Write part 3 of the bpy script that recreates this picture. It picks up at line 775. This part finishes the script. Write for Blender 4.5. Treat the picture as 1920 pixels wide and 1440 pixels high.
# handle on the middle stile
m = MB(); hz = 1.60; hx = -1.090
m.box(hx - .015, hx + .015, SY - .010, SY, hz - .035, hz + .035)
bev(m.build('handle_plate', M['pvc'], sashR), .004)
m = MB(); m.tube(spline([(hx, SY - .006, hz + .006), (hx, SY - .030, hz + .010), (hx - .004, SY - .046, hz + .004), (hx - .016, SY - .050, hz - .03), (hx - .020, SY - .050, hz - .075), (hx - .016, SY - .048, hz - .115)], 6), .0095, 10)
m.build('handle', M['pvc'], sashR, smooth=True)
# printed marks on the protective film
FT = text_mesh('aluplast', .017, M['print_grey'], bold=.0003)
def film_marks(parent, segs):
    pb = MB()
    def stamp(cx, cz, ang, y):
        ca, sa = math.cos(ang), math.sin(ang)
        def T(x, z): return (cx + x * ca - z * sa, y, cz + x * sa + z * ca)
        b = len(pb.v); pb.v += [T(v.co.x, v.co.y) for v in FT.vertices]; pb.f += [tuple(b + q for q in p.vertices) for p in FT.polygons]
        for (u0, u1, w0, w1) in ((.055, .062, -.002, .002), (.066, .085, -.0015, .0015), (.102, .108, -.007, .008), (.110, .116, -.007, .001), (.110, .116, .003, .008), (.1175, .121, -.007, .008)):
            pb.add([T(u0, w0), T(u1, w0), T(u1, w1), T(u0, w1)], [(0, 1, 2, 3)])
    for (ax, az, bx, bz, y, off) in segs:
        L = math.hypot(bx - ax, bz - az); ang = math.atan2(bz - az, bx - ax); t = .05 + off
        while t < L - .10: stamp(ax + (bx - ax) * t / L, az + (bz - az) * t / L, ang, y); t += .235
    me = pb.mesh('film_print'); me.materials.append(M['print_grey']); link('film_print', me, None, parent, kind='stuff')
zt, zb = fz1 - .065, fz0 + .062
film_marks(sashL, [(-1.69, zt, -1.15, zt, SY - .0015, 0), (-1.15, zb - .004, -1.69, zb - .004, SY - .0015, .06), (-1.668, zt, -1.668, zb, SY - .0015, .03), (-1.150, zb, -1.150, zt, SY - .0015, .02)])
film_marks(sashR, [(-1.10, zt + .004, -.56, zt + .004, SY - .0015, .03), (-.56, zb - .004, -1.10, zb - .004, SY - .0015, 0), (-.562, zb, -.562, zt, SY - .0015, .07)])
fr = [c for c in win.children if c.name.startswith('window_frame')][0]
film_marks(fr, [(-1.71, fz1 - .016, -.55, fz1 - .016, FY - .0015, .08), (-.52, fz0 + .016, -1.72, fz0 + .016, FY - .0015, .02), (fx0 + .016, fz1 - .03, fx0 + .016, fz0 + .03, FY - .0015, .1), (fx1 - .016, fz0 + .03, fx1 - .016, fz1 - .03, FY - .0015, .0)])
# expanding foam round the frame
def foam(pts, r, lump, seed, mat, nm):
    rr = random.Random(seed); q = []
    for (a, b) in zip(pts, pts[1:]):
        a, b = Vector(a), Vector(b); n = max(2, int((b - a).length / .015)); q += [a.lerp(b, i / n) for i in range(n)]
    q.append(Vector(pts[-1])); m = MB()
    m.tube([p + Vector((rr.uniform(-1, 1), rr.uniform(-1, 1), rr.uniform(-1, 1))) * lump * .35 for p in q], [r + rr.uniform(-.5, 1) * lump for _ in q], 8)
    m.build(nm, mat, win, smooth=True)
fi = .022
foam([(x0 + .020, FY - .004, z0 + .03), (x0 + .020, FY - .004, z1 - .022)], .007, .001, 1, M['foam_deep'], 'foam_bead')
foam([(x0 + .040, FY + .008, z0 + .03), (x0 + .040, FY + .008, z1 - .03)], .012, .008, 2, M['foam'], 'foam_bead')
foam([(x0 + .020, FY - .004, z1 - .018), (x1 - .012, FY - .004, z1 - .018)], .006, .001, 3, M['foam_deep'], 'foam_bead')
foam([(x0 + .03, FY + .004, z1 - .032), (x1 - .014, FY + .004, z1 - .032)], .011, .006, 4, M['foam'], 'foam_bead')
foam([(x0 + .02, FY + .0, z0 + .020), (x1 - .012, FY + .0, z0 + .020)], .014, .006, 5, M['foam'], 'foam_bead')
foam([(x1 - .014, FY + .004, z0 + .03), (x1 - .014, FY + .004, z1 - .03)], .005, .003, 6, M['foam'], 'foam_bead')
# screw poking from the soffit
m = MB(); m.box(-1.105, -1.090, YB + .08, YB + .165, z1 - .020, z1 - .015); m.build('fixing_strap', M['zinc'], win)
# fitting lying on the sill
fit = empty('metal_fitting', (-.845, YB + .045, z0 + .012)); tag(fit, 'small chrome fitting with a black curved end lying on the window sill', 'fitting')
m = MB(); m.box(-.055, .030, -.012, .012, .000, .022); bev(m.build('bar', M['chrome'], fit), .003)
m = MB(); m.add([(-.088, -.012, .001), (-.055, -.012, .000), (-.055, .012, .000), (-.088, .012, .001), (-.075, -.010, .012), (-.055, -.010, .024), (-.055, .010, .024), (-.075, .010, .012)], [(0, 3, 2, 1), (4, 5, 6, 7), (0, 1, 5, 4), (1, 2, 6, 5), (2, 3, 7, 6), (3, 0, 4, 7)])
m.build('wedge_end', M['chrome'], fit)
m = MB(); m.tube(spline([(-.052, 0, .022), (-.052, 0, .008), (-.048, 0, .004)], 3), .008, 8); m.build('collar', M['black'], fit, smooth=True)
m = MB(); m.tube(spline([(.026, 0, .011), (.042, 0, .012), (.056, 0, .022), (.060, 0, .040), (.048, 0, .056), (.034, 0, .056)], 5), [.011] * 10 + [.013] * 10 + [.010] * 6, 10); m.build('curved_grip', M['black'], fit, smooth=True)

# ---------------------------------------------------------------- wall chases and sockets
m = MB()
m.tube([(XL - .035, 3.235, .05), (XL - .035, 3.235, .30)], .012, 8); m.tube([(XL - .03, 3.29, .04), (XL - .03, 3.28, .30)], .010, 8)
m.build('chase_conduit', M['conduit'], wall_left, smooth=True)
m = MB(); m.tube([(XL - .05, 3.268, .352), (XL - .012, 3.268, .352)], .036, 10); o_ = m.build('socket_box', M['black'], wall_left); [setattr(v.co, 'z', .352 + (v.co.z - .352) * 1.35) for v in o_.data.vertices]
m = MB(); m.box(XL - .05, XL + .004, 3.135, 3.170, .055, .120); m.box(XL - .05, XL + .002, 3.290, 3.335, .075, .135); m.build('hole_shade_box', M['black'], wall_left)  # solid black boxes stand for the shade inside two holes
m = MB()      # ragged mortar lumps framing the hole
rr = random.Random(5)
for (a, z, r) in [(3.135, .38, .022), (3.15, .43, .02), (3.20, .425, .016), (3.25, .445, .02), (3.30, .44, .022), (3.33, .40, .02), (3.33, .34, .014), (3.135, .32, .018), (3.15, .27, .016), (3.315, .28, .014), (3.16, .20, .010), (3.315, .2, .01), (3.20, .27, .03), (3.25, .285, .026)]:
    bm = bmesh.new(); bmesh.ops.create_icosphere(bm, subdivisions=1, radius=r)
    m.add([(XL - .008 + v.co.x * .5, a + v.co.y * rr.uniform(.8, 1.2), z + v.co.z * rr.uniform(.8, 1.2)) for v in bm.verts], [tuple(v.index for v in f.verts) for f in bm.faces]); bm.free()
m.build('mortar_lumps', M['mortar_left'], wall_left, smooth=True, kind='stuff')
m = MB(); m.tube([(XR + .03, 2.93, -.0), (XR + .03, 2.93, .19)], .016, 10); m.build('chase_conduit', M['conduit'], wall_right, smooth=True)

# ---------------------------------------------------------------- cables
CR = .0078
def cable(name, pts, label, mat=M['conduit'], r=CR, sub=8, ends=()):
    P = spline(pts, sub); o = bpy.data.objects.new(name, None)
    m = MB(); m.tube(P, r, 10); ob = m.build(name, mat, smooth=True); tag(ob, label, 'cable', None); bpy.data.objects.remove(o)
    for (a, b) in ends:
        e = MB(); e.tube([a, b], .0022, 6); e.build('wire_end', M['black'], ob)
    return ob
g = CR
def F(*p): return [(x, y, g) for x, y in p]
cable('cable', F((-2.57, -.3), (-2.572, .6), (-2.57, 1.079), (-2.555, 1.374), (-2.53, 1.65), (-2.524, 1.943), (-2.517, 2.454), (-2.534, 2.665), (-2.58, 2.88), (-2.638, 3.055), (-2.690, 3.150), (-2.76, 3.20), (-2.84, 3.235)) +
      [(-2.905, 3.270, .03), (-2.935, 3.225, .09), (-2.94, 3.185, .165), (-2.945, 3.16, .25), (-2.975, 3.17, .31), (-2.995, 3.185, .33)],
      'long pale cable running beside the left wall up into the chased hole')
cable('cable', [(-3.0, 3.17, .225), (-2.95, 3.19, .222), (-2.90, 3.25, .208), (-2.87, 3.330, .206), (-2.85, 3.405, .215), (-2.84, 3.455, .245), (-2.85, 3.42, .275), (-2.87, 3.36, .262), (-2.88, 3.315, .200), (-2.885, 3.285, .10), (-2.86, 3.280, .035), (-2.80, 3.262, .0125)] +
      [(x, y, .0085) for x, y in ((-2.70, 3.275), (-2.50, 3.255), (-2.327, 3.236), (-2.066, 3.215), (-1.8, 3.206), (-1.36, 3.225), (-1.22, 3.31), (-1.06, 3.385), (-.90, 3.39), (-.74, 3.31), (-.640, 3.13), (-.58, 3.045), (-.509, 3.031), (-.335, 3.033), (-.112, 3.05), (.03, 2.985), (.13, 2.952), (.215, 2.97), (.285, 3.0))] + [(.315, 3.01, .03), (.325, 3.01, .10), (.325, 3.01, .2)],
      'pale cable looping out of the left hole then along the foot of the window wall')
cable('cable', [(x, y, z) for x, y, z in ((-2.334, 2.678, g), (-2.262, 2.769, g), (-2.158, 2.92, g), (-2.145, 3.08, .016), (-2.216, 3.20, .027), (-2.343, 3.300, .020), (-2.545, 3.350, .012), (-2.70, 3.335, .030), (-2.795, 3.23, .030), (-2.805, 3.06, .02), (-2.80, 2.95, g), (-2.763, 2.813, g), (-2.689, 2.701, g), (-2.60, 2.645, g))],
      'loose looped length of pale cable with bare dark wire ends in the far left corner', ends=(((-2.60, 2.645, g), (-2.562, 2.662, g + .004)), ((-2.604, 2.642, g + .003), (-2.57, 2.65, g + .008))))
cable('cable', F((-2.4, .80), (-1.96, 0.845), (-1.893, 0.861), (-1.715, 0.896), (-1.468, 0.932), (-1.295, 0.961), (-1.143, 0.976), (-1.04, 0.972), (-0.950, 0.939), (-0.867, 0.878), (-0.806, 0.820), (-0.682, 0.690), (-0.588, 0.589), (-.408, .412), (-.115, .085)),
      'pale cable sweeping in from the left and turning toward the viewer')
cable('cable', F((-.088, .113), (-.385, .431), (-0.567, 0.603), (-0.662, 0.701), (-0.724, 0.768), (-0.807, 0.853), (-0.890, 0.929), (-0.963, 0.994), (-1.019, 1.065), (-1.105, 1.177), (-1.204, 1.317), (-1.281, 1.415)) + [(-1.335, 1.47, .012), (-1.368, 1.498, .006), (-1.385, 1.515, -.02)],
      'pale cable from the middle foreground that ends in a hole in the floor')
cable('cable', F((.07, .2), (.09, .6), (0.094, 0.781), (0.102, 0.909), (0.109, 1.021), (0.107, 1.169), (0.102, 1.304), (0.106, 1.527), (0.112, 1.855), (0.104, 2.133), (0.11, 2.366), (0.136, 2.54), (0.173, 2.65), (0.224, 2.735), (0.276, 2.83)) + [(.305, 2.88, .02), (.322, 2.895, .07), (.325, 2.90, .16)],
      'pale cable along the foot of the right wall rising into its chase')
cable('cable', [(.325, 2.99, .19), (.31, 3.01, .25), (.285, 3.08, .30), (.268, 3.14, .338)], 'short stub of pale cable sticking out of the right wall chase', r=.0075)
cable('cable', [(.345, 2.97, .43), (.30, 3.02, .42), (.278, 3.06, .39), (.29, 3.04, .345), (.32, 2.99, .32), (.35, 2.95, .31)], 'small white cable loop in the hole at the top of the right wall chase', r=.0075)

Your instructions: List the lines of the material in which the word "that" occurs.

Output for this task:
Write part 3 of the bpy script that recreates this picture. It picks up at line 775. This part finishes the script. Write for Blender 4.5. Treat the picture as 1920 pixels wide and 1440 pixels high.
      'pale cable from the middle foreground that ends in a hole in the floor')